Dec 27, 2025; Green Bay, Wisconsin, USA; Green Bay Packers quarterback Malik Willis (2) runs the ball during the third quarter against the Baltimore Ravens at Lambeau Field. Mandatory Credit: Kayla Wolf-Imagn Images

Arizona Cardinals: Arizona spent like a team trying to look busy, not a team building something deadly, and that’s the worst kind of offseason. Tyler Allgeier is fine, Roy Lopez is fine, but fine doesn’t justify the volume – but fine (Gardner Minshew II?) sure doesn’t fix a quarterback mess.
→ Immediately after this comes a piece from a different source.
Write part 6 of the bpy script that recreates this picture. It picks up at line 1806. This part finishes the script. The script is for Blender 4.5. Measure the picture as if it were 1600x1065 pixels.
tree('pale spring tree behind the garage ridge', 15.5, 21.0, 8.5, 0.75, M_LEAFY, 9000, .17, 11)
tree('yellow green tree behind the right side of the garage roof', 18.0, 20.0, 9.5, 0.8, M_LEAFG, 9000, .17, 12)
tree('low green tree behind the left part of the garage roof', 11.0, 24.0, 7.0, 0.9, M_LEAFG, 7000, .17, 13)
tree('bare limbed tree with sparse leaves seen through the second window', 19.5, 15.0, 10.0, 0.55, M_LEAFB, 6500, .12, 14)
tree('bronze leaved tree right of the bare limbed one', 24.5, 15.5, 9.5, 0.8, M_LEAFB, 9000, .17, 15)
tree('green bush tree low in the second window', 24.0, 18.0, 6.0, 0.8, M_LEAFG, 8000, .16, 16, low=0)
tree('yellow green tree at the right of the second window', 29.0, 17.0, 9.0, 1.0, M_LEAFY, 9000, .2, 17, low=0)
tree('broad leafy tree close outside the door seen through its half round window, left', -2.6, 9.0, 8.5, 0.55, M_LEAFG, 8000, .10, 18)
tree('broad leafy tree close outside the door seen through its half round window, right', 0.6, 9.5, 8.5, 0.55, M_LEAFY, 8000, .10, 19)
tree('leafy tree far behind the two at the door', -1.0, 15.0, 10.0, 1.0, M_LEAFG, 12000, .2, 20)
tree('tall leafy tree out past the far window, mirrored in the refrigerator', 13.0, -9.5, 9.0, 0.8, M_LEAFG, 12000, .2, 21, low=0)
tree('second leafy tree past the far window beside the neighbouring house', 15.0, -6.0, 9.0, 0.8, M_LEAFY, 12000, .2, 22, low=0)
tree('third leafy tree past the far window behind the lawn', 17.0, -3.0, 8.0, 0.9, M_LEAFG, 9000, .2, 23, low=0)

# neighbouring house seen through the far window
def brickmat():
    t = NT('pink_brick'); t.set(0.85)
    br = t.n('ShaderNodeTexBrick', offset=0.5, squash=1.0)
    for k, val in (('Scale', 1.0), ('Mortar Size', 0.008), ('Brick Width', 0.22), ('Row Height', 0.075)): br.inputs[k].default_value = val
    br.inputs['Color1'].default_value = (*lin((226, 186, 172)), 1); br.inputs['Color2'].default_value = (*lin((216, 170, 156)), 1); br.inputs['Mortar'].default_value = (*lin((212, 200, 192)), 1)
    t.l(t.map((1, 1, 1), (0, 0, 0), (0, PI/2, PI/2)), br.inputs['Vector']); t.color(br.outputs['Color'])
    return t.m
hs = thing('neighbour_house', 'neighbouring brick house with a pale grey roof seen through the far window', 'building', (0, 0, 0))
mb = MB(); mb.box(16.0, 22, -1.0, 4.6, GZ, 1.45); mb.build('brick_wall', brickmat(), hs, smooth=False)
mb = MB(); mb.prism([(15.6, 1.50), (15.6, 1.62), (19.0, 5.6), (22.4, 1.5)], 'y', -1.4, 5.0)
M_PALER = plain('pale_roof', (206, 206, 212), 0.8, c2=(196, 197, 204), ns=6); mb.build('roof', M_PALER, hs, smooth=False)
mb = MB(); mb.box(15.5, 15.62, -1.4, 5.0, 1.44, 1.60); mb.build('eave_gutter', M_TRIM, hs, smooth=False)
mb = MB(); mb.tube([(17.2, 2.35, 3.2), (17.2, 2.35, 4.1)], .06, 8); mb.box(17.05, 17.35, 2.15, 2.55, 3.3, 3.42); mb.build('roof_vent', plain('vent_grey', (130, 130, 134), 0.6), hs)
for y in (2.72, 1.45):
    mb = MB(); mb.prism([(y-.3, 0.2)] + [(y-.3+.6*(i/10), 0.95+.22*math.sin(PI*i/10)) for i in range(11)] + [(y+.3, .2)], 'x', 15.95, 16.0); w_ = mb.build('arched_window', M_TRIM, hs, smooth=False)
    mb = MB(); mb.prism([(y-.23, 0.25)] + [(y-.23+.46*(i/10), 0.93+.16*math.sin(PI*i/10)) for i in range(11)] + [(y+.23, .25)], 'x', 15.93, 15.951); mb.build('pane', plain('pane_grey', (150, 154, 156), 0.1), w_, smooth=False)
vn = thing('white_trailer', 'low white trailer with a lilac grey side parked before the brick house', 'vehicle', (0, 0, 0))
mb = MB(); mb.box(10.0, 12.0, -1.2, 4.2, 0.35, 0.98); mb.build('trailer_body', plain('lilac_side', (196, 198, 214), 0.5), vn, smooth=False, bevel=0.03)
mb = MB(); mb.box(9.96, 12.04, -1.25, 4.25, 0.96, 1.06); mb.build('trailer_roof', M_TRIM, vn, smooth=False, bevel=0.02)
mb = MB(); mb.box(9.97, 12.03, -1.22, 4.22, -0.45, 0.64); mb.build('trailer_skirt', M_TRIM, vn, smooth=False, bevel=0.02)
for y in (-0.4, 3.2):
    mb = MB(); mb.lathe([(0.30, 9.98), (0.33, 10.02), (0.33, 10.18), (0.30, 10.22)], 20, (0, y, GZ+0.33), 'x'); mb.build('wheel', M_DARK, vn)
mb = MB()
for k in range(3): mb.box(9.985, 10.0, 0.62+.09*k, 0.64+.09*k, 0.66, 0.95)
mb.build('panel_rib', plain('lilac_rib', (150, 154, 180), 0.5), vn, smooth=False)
Miami Dolphins signing Malik Willis: Three years, **$**67.5M with $45M guaranteed for Malik Willis is paying premium money for a projection – and Miami already lives in the land of bad risk management. If this hits, they look bold – if it doesn’t (when it won’t), it’s another expensive rebuild mistake.

Seattle Seahawks: Seattle is bleeding pieces off a championship roster – Walker out, Coby Bryant out, Boye Mafe out. And that is not just a small problem – that’s a personality change. Re-signing Rashid Shaheed helps, but it doesn’t replace edge pressure, and its defense is losing teeth.

Michael Penix: Atlanta saying it likes Penix while signing Tua Tagovailoa tells you everything – they’re not ready to hand him the keys, and they’re not hiding it. They say competition is a good thing, and they may get it with Tua signing for the league minimum on a one-year “prove-it” deal.

Kyler Murray: Kyler’s market is softer than Kyler’s Erik (Burkhardt) wants to admit – there are only so many teams that want the contract, the injury volatility, and the whole roster-rebuild gravity that comes with him. If he’s headed for release (and it sure seems like he is), it’s because Arizona knows the trade calls weren’t paying enough – and that’s the loudest answer of all.